Here’s the other thing I learned from my first marriage that helped me make a happier one the second time around. Love doesn’t mean the same thing to everyone. That means that how you show love isn’t the same, and what makes you feel loved isn’t the same. That sounds logical, right? You just have to find out what makes the other person feel loved and do those things, but what if they are mutually exclusive things?
To one person doing the dishes makes them feel loved, but to the other person being made to do dishes feels like punishment, maybe it was a punishment as a child so to have their spouse complain about them not doing the dishes throws them back into unhappy childhood memories. But the dishes still have to be done, and the other half of the couple will not think it’s fair to do them all the time. It is the job of the couple to find out why dishes are such a hot button for them. Figure that out, and the half that was punished with dish washing can offer to cook more often, or vacuum more often, or take some task that their spouse hates more than dishes.
“You were punished by being made to mow the lawn, I’ll do that, if you’ll do the dishes, because it makes me feel punished to do them.” Is that fair? Only if both halves of the couple feel it’s fair. That’s just one small example of the kind of dynamics that go into a long term relationship.
Here’s another example of the confusion that can happen if love means different things to people. I sent flowers to my first husband’s work once. I loved him and wanted him to have a happy reminder of that at his job. He came home and told me, “Never do that it again.” It had embarrassed him for his wife to send him flowers, and the other guys had given him shit about it. I had meant it to be romantic and tender, to make him as happy to get the flowers as it had made me to pick them out and send them, but it had made him unhappy and far from making him feel special, or loved, it had made him feel just the opposite. I must admit that his reaction to my flowers made me feel very unloved, too, so lesson learned. I never sent him flowers again.
Go forward about twenty years and I’m seriously dating Jon now. I was out on one of the last big book tours I would do by myself without Jon. I was gone for weeks and it was the longest we had been apart since we got serious. I sent him roses to his job with the first stanza from Elizabeth Barrett Browning’s poem, “How Do I love Thee, Let me count the ways . . . ”
Now I was taking a chance here since a similar gesture had blown up in my face with my first husband, but I had been dating Jon for nearly six months, living together most of that time, and we had been friends for eight years before that. I had sent him flowers to congratulate him for getting his first big job out of college and he had liked them. I’d done other romantic gestures for him, so I thought it was worth a try. But not only had I arranged for this bouquet, but I had arranged for a different color of rose and the next stanza of the poem on the card to be sent to his work every day for a week.
He got the same ribbing that my first husband had gotten from male coworkers for the first flowers, but Jon was able to proudly say, “She loves me, and she wants me to know that.” To him the flowers and the poem meant he was loved, just like it meant to me that I loved him. We matched up in our love expectations and actions. Yay!
The women at work thought it was very romantic, the first day.

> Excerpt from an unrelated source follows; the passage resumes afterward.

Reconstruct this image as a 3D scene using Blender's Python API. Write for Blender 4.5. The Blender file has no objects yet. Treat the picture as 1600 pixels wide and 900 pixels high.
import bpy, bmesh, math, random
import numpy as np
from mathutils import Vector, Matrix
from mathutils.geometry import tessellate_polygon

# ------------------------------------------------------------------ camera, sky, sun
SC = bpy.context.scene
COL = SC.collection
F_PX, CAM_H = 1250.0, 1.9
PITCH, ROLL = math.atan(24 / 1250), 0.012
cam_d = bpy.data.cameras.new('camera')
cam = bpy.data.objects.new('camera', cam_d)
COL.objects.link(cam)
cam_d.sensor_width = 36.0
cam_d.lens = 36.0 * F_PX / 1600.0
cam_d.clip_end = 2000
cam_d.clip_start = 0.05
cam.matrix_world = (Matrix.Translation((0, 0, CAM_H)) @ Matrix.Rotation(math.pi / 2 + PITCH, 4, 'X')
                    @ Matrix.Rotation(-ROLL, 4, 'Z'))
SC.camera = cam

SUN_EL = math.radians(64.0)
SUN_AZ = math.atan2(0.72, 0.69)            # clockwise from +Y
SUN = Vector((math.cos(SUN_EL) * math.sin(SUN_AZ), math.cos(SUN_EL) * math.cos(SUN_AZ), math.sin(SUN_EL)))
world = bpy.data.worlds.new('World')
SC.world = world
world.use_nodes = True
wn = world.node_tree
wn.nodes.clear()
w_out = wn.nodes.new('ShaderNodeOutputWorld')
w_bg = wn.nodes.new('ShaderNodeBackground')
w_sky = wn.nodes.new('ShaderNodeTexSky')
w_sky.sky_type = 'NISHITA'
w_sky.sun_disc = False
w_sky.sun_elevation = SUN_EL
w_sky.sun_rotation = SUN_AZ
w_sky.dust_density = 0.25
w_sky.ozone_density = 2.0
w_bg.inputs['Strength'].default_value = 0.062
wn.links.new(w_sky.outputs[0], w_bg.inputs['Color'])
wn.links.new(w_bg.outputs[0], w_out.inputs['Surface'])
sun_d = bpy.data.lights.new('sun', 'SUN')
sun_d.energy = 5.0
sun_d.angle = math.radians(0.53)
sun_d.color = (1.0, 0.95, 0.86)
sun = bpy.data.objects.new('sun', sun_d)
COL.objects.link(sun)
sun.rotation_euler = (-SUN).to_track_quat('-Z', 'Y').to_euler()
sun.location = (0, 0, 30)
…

By day three the women were getting hostile to him, and the men at work were having two reactions. One, what sexual secret did Jon know to make a woman send him this many flowers!? Jon’s answer of, “She loves me, and I love her,” did not make the men stop trying to wheedle this bedroom secret from him. Two, that he was making them look bad in front of the women they were dating. He actually had one boyfriend who didn’t even work with him come over and talk to him, because the flowers were making the boyfriend’s girlfriend who worked with Jon complain to the boyfriend. Why didn’t she get flowers from him?”

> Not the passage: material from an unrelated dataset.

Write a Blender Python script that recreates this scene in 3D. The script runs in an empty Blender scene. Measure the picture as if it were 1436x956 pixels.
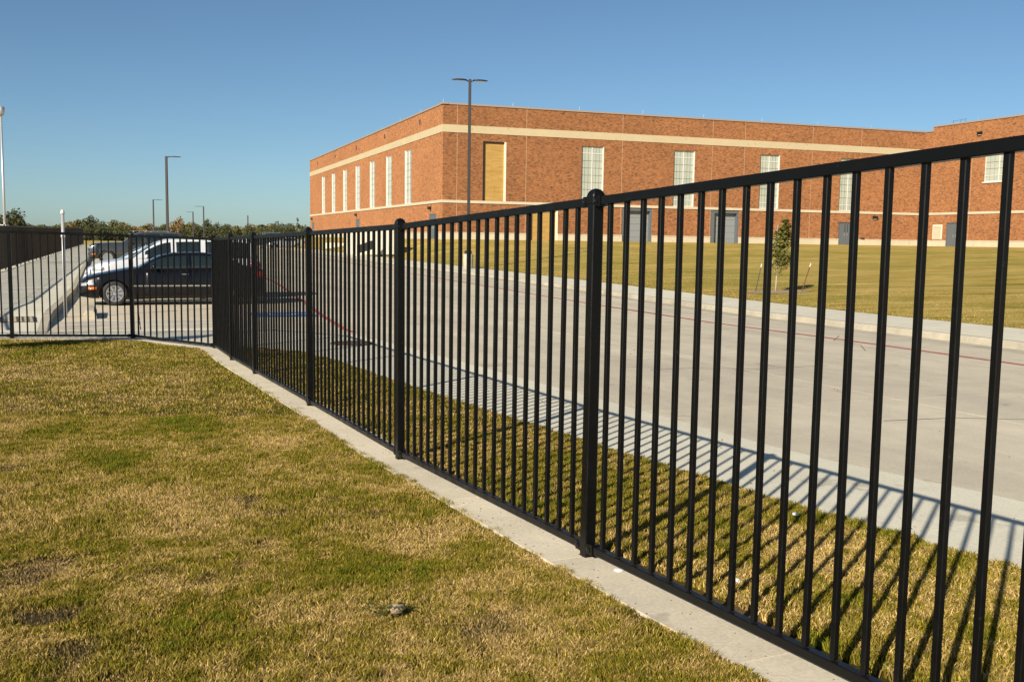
import bpy, math, random
import numpy as np
from mathutils import Vector, Matrix
from mathutils.bvhtree import BVHTree

random.seed(7)
rng = np.random.default_rng(11)
SC = bpy.context.scene
COL = SC.collection
R = math.radians

# ------------------------------------------------------------------ camera, sky, sun, exposure
cd = bpy.data.cameras.new('camera')
cam = bpy.data.objects.new('camera', cd)
COL.objects.link(cam)
cd.lens = 35.0
cd.sensor_width = 36.0
cd.sensor_fit = 'HORIZONTAL'
cd.clip_start = 0.05
cd.clip_end = 3000
CZ = 1.9
pitch = math.atan(141.3 / 1396.0)
roll = 0.015
Fv = Vector((0, math.cos(pitch), -math.sin(pitch)))
R0 = Vector((1, 0, 0))
U0 = R0.cross(Fv)
Rv = math.cos(roll) * R0 + math.sin(roll) * U0
Uv = -math.sin(roll) * R0 + math.cos(roll) * U0
M = Matrix((Rv, Uv, -Fv)).transposed().to_4x4()
M.translation = Vector((0, 0, CZ))
cam.matrix_world = M
SC.camera = cam

SUN_AZ, SUN_EL = 208.5, 28.0          # direction towards the sun, degrees from +Y clockwise
W = bpy.data.worlds.new('World')
SC.world = W
W.use_nodes = True
nt = W.node_tree
bg = nt.nodes['Background']
sky = nt.nodes.new('ShaderNodeTexSky')
sky.sky_type = 'NISHITA'
sky.sun_disc = False
sky.sun_elevation = R(SUN_EL)
sky.sun_rotation = R(SUN_AZ)
sky.altitude = 0
sky.air_density = 0.72
sky.dust_density = 0.5
sky.ozone_density = 3.6
tn = nt.nodes.new('ShaderNodeMix')          # slight white balance of the sky light
tn.data_type = 'RGBA'
tn.blend_type = 'MULTIPLY'
tn.inputs[0].default_value = 1.0
tn.inputs[7].default_value = (0.98, 1.08, 1.03, 1)
nt.links.new(sky.outputs[0], tn.inputs[6])
nt.links.new(tn.outputs[2], bg.inputs[0])
bg.inputs[1].default_value = 0.061
sl = bpy.data.lights.new('sun', 'SUN')
sl.energy = 5.0
sl.angle = R(0.5)
sl.color = (1.0, 0.90, 0.74)
sun = bpy.data.objects.new('sun', sl)
COL.objects.link(sun)
sdir = Vector((math.sin(R(SUN_AZ)) * math.cos(R(SUN_EL)), math.cos(R(SUN_AZ)) * math.cos(R(SUN_EL)), math.sin(R(SUN_EL))))
sun.rotation_euler = (-sdir).to_track_quat('-Z', 'Y').to_euler()
sun.location = (0, -20, 30)
SC.view_settings.view_transform = 'Standard'
SC.view_settings.look = 'None'
SC.view_settings.exposure = 0.58
SC.view_settings.gamma = 1.0

# ------------------------------------------------------------------ materials
MT = {}


def newmat(name, base=(.5, .5, .5), rough=.6, metal=0.0, spec=.5):
    m = bpy.data.materials.new(name)
    m.use_nodes = True
    b = m.node_tree.nodes['Principled BSDF']
    b.inputs['Base Color'].default_value = (*base, 1)
    b.inputs['Roughness'].default_value = rough
    b.inputs['Metallic'].default_value = metal
    b.inputs['Specular IOR Level'].default_value = spec
    MT[name] = m
    return m


def N(m, t, **kw):
    n = m.node_tree.nodes.new(t)
    for k, v in kw.items():
        if hasattr(n, k):
            setattr(n, k, v)
        else:
            n.inputs[k].default_value = v
    return n


def L(m, a, b):
    m.node_tree.links.new(a, b)


def ramp(m, stops):
    n = m.node_tree.nodes.new('ShaderNodeValToRGB')
    e = n.color_ramp.elements
    while len(e) < len(stops):
        e.new(.5)
    for i, (p, c) in enumerate(stops):
        e[i].position = p
        e[i].color = (*c, 1)
    return n


def bump(m, src, strength=.3, dist=.01):
    b = m.node_tree.nodes['Principled BSDF']
    n = N(m, 'ShaderNodeBump')
    n.inputs['Strength'].default_value = strength
    n.inputs['Distance'].default_value = dist
    L(m, src, n.inputs['Height'])
    L(m, n.outputs[0], b.inputs['Normal'])


def pos(m, obj=False):
    if obj:
        return N(m, 'ShaderNodeTexCoord').outputs['Object']
    return N(m, 'ShaderNodeNewGeometry').outputs['Position']


def noise(m, vec, scale, detail=4, rough=.6):
    n = N(m, 'ShaderNodeTexNoise')
    n.inputs['Scale'].default_value = scale
    n.inputs['Detail'].default_value = detail
    n.inputs['Roughness'].default_value = rough
    L(m, vec, n.inputs['Vector'])
    return n.outputs['Fac']


def mix(m, fac, a, b, mode='MIX'):
    n = m.node_tree.nodes.new('ShaderNodeMix')
    n.data_type = 'RGBA'
    n.blend_type = mode
    for sock, v in ((n.inputs[0], fac), (n.inputs[6], a), (n.inputs[7], b)):
        if hasattr(v, 'is_linked'):
            L(m, v, sock)
        elif isinstance(v, (int, float)):
            sock.default_value = v
        else:
            sock.default_value = (*v, 1)
    return n.outputs[2]


def concrete(name, c0, c1, stain=.25, rough=.85, scale=1.0, per_obj=.06):
    m = newmat(name, c0, rough, spec=.3)
    p = pos(m)
    big = ramp(m, [(.3, c0), (.7, c1)])
    L(m, noise(m, p, .35 * scale, 5), big.inputs[0])
    st = ramp(m, [(.35, (1 - stain,) * 3), (.62, (1, 1, 1))])
    L(m, noise(m, p, 1.7 * scale, 7, .7), st.inputs[0])
    c = mix(m, 1.0, big.outputs[0], st.outputs[0], 'MULTIPLY')
    fine = ramp(m, [(.3, (.84,) * 3), (.7, (1.1,) * 3)])
    L(m, noise(m, p, 60, 3, .7), fine.inputs[0])
    c = mix(m, 1.0, c, fine.outputs[0], 'MULTIPLY')
    sp_ = ramp(m, [(.655, (1, 1, 1)), (.70, (.62, .60, .57))])
    L(m, noise(m, p, 2.3, 3, .55), sp_.inputs[0])
    c = mix(m, .6, c, sp_.outputs[0], 'MULTIPLY')
    oi = N(m, 'ShaderNodeObjectInfo')
    r2 = ramp(m, [(0, (1 - per_obj,) * 3), (1, (1 + per_obj * .6,) * 3)])
    L(m, oi.outputs['Random'], r2.inputs[0])
    c = mix(m, 1.0, c, r2.outputs[0], 'MULTIPLY')
    L(m, c, m.node_tree.nodes['Principled BSDF'].inputs['Base Color'])
    bump(m, noise(m, p, 90, 5), .25, .004)
    return m


concrete('road_concrete', (.52, .465, .36), (.62, .555, .43), .13)
m = MT['road_concrete']
b_ = m.node_tree.nodes['Principled BSDF'].inputs['Base Color']
src = b_.links[0].from_socket
mp = N(m, 'ShaderNodeMapping')
mp.vector_type = 'TEXTURE'
mp.inputs['Rotation'].default_value = (0, 0, R(21))
mp.inputs['Scale'].default_value = (.9, 14, 1)
L(m, pos(m), mp.inputs[0])
ty = ramp(m, [(.35, (.86, .86, .87)), (.6, (1.03, 1.03, 1.02))])
L(m, noise(m, mp.outputs[0], 1.0, 4, .6), ty.inputs[0])
L(m, mix(m, 1.0, src, ty.outputs[0], 'MULTIPLY'), b_)
concrete('lot_concrete', (.57, .495, .37), (.63, .55, .415), .12)
concrete('walk_concrete', (.63, .595, .475), (.68, .645, .52), .10)
concrete('strip_concrete', (.66, .585, .44), (.72, .645, .50), .17)
concrete('kerb_concrete', (.43, .385, .295), (.50, .45, .35), .25)
newmat('joint', (.05, .042, .034), .95, 0, .05)
concrete('stone', (.54, .47, .34), (.58, .51, .375), .08, per_obj=.02)
concrete('band', (.49, .405, .255), (.52, .43, .275), .06, per_obj=.02)
newmat('coping', (.30, .235, .19), .6)
newmat('joint_cream', (.42, .26, .155), .8)
newmat('white_paint', (.60, .59, .55), .5)
newmat('cream_paint', (.72, .66, .52), .5)
newmat('door_grey', (.105, .12, .135), .45)
newmat('dock_grey', (.22, .235, .24), .5)
newmat('dark_recess', (.05, .052, .055), .7)
newmat('dark_metal', (.022, .018, .016), .45, .2)
newmat('steel', (.55, .55, .54), .35, .8)
newmat('galv', (.50, .51, .52), .4, .5)
newmat('lens', (.55, .55, .5), .3)
newmat('rubber', (.02, .019, .018), .8)
newmat('rim_metal', (.55, .55, .56), .28, .85)
newmat('chrome', (.75, .75, .76), .12, 1.0)
newmat('orange_lens', (.75, .16, .02), .25)
newmat('red_lens', (.45, .015, .015), .2)
newmat('plastic_black', (.015, .015, .016), .5)
newmat('muntin', (.16, .17, .15), .6)
newmat('iron', (.10, .07, .05), .8, .1)
newmat('rock', (.30, .22, .15), .9)
newmat('litter', (.75, .73, .66), .7)

# glass
m = newmat('car_glass', (.012, .02, .022), .03, 0, .7)
m = newmat('headlight', (.65, .66, .68), .12, .6)
m = newmat('window_glass', (.52, .56, .47), .22)
p = pos(m)
rr = ramp(m, [(.35, (.36, .385, .325)), (.7, (.43, .455, .385))])
L(m, noise(m, p, .8, 3), rr.inputs[0])
L(m, rr.outputs[0], m.node_tree.nodes['Principled BSDF'].inputs['Base Color'])


def paint(name, c, rough=.25, coat=.8, metal=0.0, dust=.15):
    m = newmat(name, c, rough, metal)
    b = m.node_tree.nodes['Principled BSDF']
    b.inputs['Coat Weight'].default_value = coat
    b.inputs['Coat Roughness'].default_value = .06
    p = pos(m, True)
    rr = ramp(m, [(.35, c), (.8, tuple(x * (1 - dust) + .18 * dust for x in c))])
    L(m, noise(m, p, 3, 6), rr.inputs[0])
    L(m, rr.outputs[0], b.inputs['Base Color'])
    return m


paint('paint_black', (.003, .003, .005), .28, .22, 0, .02)
MT['paint_black'].node_tree.nodes['Principled BSDF'].inputs['Specular IOR Level'].default_value = .3
paint('paint_white', (.52, .535, .56), .3, .6, dust=.05)
paint('paint_grey', (.055, .06, .06), .28, .9, .5)
paint('paint_silver', (.5, .51, .53), .3, .8, .4)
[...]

The boyfriend said, “You’re making me look bad. Tell your girlfriend to stop sending you flowers to work.”
Jon’s reply, “I don’t make her do anything, and I like getting the flowers. You can get a five dollar bouquet of flowers from the grocery store across the street and give them to your girlfriend.”
I have dated other men besides Jon where the big gesture wasn’t as appreciated. It didn’t fall as flat as it did with my first husband, but it made the men uncomfortable. Part of the lack of comfort came from the fact that I was dating men ten years, or more younger than myself the second time round, and I had more money and resources to do the big gesture than men in their twenties. ( I did try dating men in my own decade, but I had many of the same issues with them that I’d had with my first husband. Ten years, or more younger and we got a long better. Jon is twelve years my junior.) I apparently made some men feel less manly, because I wanted to do the big romantic gesture and I did it better, or more expensively than they could. Again, go back to the whole idea of love means different things to different people, you have to respect that and figure it out. I knew I wanted to date a man that enjoyed getting flowers from me, so I did. I wanted to be rewarded for my romantic inclinations, my generous impulses, not feel punished for them. That goes back to the whole who washes the dishes question, well, who feels punished and more emotionally attached to the dishes? What do flowers at work mean to a man? Is it a good thing, or a bad thing? Find out, and respect their feelings. That’s really the key talk, communicate, and find ways to make you both feel happy and loved.
Strangely, Jon no longer likes getting flowers at work. This made me very sad, but the reason is that he works out of the house just like I do now. Flowers at work where he couldn’t see me and touch me were reminders that he was loved and got to go home to me. Flowers at home/work seem useless to him, because I can just find him and hug and love on him in person. Why send flowers when we’re together during the day anyway? Once we talked it out it made sense, but it still made me sad that he no longer enjoys getting flowers. On the the other hand I love when he gets me flowers, so he does, because for me as I write alone in my office they are a reminder that I am loved. This is just one example of how things that made us both feel loved when we were dating have changed. You have to honor the changes in each other, as well as the things that stay the same.